Allí se saludaban las familias unas a otras: Los Santa Coloma en su berlina tirada por yeguas prietas; don Archibaldo Guedea y familia en carretela con tronco alazán tostado; don Pancho Ederra, como siempre, en su victoria con tordillos palomos; los Hörner, en su berlina tirada por mulas texanas; los Boleaga, con aquellos grandes prietos colipuercos muy braceadores, etcétera, etcétera…
 
“Mientras la música tocaba –Nos cuenta don Federico Pöhls en sus Memorias- , todos los coches se estacionaban convenientemente, para que los ocupantes disfrutaran de la selección ejecutada, y en los intermedios, entre una y otra pieza, los carruajes daban vueltas por toda la calzada (aún no existía el arco), tomando su lugar nuevamente en tiempo oportuno para seguir escuchando”.

Así lucía la calzada a principios del siglo XX.
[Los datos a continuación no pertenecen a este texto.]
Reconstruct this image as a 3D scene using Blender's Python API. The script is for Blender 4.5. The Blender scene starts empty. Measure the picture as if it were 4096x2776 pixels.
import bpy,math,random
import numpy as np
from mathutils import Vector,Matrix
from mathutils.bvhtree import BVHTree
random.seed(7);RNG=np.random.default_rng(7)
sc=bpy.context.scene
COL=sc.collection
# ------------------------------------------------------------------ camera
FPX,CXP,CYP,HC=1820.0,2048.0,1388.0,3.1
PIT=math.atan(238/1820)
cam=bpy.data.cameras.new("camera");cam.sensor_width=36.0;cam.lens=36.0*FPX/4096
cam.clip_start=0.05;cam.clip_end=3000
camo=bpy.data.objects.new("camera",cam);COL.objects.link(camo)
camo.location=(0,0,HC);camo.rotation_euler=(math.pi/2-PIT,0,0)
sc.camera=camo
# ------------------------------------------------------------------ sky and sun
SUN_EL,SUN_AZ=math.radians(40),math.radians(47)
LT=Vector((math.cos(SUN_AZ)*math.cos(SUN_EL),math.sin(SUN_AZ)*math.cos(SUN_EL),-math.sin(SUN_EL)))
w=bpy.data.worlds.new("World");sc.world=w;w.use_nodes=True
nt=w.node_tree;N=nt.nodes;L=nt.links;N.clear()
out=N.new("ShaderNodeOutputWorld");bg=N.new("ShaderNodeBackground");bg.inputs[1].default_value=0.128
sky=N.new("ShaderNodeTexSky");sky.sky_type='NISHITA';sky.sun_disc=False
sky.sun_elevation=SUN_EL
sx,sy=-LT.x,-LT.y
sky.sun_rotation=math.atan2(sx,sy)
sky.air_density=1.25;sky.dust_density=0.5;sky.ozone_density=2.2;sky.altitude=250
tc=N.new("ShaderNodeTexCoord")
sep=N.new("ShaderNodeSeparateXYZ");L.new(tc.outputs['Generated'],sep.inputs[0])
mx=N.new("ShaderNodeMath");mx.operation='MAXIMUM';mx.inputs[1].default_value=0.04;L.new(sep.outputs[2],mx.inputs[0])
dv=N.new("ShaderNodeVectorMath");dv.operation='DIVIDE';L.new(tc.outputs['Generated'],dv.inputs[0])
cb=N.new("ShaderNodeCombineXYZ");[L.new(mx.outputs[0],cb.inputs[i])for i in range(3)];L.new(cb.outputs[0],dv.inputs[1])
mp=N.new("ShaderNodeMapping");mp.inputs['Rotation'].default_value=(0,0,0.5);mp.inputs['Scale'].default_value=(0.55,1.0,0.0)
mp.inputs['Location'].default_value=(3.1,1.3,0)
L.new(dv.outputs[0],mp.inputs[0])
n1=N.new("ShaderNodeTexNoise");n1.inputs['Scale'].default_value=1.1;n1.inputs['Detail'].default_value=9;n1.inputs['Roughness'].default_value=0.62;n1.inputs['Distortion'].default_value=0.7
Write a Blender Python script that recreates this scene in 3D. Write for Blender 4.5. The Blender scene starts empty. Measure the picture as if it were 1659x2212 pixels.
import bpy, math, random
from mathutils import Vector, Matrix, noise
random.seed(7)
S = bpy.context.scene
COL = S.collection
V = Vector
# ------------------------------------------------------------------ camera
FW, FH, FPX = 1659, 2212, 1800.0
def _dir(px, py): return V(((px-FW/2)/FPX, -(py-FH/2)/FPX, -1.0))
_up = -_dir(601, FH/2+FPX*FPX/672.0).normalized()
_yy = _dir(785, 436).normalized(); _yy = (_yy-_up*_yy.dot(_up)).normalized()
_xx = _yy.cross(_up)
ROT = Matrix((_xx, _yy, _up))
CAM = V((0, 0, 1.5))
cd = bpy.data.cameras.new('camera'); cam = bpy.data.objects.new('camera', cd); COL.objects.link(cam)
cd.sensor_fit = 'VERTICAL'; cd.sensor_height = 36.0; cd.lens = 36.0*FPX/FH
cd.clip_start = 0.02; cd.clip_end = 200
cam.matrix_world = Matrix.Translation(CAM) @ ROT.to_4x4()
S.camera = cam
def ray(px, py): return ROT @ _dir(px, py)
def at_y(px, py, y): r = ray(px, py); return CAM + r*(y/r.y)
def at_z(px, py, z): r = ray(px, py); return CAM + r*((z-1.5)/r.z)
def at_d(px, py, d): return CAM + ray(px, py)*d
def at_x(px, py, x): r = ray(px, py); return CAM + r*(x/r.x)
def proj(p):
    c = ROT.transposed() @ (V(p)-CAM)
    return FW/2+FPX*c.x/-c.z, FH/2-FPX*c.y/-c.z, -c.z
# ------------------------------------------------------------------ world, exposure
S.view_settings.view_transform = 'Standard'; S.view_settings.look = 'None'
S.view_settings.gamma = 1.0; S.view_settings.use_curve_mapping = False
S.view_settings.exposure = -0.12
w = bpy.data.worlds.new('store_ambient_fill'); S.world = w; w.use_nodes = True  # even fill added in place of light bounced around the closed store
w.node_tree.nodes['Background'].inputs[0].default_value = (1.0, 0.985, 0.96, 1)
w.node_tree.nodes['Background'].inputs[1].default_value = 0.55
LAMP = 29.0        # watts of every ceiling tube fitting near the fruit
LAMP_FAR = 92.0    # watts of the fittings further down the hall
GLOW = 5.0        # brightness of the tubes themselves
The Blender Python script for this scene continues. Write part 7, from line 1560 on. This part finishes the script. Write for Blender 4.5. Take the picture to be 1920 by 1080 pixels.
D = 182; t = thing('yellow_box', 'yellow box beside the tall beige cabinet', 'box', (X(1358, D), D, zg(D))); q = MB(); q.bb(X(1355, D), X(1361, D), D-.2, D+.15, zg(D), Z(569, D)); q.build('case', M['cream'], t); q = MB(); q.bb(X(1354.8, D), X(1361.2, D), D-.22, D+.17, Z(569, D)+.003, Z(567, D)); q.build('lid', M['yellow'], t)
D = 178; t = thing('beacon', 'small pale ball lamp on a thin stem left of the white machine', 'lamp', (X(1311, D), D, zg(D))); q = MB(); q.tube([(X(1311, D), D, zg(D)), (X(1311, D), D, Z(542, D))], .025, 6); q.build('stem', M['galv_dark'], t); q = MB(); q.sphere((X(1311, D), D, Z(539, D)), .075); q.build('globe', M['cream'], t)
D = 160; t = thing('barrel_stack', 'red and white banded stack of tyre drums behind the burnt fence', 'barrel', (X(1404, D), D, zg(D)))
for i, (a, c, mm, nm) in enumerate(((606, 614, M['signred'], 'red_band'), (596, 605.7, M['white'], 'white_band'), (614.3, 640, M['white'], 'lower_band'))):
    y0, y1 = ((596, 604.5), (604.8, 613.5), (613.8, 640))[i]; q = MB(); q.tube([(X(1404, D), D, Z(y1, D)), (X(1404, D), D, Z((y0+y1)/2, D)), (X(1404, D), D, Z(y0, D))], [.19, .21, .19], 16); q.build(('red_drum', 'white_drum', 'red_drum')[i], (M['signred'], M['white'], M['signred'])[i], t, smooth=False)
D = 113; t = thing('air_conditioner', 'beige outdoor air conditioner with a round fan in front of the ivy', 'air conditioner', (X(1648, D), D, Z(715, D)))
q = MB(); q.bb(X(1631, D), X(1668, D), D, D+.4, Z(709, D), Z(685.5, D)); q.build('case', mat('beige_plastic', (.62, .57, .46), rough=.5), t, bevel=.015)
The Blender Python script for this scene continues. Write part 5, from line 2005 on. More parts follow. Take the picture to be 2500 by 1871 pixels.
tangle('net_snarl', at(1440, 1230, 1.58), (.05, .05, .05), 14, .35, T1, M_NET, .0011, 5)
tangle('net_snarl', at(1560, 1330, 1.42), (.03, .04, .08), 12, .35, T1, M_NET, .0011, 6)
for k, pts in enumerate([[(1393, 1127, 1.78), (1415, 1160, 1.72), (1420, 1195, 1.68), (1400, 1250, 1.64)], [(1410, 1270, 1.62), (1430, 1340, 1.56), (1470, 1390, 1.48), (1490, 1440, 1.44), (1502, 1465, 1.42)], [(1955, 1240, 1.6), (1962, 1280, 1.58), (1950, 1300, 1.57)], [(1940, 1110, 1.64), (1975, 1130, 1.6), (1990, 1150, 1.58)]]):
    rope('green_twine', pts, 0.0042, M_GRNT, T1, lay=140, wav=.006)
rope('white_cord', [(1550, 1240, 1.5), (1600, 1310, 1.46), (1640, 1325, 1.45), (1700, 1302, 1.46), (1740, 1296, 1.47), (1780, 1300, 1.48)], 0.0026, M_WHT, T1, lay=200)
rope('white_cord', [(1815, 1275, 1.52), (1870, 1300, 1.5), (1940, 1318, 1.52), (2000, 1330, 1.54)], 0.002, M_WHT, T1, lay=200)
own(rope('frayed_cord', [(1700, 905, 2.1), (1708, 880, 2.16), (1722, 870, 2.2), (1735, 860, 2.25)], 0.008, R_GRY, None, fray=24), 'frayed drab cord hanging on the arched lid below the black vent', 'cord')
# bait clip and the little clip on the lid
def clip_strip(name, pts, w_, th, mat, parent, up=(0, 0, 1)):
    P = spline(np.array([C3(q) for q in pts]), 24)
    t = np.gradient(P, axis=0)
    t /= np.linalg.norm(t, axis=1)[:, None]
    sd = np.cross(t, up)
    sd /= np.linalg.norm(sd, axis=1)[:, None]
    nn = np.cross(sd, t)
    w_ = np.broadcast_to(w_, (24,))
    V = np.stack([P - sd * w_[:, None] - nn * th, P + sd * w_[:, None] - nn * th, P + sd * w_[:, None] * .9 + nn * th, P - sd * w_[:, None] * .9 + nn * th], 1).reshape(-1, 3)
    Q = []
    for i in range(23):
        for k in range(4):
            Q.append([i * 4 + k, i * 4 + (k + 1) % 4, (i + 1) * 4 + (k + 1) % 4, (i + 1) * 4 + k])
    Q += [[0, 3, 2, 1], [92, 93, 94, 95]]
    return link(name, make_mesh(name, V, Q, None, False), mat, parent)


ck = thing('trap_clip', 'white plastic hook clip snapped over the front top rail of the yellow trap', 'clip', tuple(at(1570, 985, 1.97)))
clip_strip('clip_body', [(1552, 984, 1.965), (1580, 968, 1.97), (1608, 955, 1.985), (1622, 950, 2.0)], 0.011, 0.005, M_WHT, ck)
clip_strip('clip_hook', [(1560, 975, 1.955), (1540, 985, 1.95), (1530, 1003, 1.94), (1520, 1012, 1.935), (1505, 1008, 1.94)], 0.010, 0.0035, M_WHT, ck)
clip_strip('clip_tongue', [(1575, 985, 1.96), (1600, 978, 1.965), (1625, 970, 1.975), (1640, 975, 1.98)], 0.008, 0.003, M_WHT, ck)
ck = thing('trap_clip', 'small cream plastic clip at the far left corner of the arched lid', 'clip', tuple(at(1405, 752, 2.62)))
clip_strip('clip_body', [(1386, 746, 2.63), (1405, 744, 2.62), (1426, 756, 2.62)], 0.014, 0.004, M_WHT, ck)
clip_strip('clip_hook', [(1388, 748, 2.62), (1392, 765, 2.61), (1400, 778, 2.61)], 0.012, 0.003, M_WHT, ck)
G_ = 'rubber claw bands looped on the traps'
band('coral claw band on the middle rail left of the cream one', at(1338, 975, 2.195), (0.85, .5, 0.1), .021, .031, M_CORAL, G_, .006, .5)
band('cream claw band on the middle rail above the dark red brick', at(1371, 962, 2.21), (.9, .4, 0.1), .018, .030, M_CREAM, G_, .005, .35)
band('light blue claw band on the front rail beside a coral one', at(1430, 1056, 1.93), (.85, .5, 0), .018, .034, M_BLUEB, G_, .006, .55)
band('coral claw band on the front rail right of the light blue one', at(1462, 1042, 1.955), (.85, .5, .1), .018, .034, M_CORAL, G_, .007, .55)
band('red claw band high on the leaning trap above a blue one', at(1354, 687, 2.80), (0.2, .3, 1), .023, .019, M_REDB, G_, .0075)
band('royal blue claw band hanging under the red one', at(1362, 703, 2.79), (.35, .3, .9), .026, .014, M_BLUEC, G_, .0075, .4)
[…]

Un domingo como cualquier otro, llegó por la calle Real de Guanajuato (hoy Madero) don Ángel Bustamante; personaje del que ya hemos platicado en abundancia… un mercader muy rico que lo que tenía de pillo, lo tenía de enamorado. Llegó en su buggy blanco (que hoy vendría siendo un auto deportivo descapotable) tirado por un robusto y brillante alazán; repartiendo saludos, sonrisas y piropos a cuanta mujer se le atravesara.
 
Frente a la Quinta Elvira, sentada en un banco entre los rosales, don Ángel descubrió sin compañía a la rubia Anita Heyser. Sin perder tiempo se apeó del buggy y con cantarina voz saludó a la adolescente para luego tomar su mano y besarla quitándose el sombrero.
 
Todo mundo, menos él, se dio cuenta que del otro lado de la calzada lo veía doña Josefa Acosta de Bustamante, su alta, gorda, temible y celosa esposa.
 
Acostumbrados a los pleitos que armaba en público aquella pareja, la muchedumbre se sorprendió cuando doña Pepa guardó la compostura y discretamente le ordenó a su chofer que con cuidado fuera a quitar el perno que unía el caballo al coche de su esposo.
 
Después de cumplir la orden de su patrona, el chofer llamó la atención de don Ángel  y escondido entre los arbustos le “advirtió” que tuviera cuidado, que su esposa estaba cerca.
 
Sin dilación el veterano galán salió corriendo, saltó a su coche y dio un fuetazo al alazán… acto seguido don Ángel, haciendo honor a su nombre, salió volando detrás del caballo con las riendas aún en las manos; aterrizando su grande cuerpo en el polvoso camino de la calzada mientras la banda comenzaba a tocar un alegre pasodoble.